--- MATERIAL PROVIDED ---
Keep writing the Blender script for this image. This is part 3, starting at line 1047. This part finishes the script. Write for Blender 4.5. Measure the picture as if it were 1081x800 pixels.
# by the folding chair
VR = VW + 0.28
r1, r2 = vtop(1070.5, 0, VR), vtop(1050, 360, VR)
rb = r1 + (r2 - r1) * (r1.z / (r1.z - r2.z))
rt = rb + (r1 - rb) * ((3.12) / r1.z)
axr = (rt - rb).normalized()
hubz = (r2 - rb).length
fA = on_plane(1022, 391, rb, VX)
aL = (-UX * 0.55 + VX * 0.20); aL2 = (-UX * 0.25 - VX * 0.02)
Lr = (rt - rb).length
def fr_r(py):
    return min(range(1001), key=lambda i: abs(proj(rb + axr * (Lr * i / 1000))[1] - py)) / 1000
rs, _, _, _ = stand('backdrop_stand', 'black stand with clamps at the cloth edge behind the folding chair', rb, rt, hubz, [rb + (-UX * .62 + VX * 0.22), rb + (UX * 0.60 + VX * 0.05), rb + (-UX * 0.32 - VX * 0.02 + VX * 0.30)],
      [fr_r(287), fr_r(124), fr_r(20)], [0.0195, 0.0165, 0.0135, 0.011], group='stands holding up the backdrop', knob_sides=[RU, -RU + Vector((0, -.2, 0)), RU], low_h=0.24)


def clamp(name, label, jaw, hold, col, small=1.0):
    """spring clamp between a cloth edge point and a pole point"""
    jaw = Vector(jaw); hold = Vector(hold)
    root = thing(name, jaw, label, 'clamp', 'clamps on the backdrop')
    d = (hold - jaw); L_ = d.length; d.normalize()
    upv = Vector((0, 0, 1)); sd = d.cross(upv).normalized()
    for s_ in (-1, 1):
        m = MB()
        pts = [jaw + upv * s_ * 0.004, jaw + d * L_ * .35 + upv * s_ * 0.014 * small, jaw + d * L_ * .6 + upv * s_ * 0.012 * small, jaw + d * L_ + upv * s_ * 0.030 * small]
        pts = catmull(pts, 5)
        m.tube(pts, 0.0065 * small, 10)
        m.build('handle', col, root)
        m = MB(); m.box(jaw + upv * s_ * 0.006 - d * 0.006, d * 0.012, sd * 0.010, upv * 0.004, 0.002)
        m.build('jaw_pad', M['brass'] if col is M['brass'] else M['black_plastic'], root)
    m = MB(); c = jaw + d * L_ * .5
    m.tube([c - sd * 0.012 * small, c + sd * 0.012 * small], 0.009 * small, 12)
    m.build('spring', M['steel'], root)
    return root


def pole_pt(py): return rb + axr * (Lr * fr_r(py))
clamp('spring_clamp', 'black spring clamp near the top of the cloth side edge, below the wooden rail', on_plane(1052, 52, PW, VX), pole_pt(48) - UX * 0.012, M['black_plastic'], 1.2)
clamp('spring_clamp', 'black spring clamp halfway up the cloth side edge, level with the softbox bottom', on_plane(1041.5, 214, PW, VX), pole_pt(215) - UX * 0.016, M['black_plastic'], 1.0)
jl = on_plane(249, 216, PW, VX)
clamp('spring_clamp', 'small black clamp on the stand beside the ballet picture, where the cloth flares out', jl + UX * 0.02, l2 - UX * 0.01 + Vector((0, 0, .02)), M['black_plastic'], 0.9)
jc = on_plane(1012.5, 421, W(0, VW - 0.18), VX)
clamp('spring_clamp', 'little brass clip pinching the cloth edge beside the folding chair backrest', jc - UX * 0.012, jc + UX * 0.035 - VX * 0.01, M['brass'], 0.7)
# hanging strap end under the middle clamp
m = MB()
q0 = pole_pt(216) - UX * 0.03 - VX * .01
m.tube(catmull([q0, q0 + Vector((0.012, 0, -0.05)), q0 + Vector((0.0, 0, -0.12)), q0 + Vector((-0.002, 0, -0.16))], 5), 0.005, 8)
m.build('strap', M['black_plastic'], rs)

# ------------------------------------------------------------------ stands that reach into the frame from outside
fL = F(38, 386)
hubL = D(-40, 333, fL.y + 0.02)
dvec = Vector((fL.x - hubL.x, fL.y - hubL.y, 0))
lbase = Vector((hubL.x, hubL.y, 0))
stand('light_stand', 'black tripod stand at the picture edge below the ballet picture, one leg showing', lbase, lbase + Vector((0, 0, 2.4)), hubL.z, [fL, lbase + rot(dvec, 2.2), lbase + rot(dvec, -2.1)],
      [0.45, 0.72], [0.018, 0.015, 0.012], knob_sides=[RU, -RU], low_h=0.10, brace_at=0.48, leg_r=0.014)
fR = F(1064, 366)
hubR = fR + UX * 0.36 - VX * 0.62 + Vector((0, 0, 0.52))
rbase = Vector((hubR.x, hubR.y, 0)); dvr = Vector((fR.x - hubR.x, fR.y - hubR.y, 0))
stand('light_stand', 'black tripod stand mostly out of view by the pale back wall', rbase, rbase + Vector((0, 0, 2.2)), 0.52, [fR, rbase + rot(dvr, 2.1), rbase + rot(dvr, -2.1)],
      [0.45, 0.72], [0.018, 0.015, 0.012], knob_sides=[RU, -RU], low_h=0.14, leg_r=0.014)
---
• _EXERCISE_
Your answer should be exactly the lines of the data above, from the first through the line containing "0)), RU], low_h=0.24)".

• _FINISHED ANSWER_
Keep writing the Blender script for this image. This is part 3, starting at line 1047. This part finishes the script. Write for Blender 4.5. Measure the picture as if it were 1081x800 pixels.
# by the folding chair
VR = VW + 0.28
r1, r2 = vtop(1070.5, 0, VR), vtop(1050, 360, VR)
rb = r1 + (r2 - r1) * (r1.z / (r1.z - r2.z))
rt = rb + (r1 - rb) * ((3.12) / r1.z)
axr = (rt - rb).normalized()
hubz = (r2 - rb).length
fA = on_plane(1022, 391, rb, VX)
aL = (-UX * 0.55 + VX * 0.20); aL2 = (-UX * 0.25 - VX * 0.02)
Lr = (rt - rb).length
def fr_r(py):
    return min(range(1001), key=lambda i: abs(proj(rb + axr * (Lr * i / 1000))[1] - py)) / 1000
rs, _, _, _ = stand('backdrop_stand', 'black stand with clamps at the cloth edge behind the folding chair', rb, rt, hubz, [rb + (-UX * .62 + VX * 0.22), rb + (UX * 0.60 + VX * 0.05), rb + (-UX * 0.32 - VX * 0.02 + VX * 0.30)],
      [fr_r(287), fr_r(124), fr_r(20)], [0.0195, 0.0165, 0.0135, 0.011], group='stands holding up the backdrop', knob_sides=[RU, -RU + Vector((0, -.2, 0)), RU], low_h=0.24)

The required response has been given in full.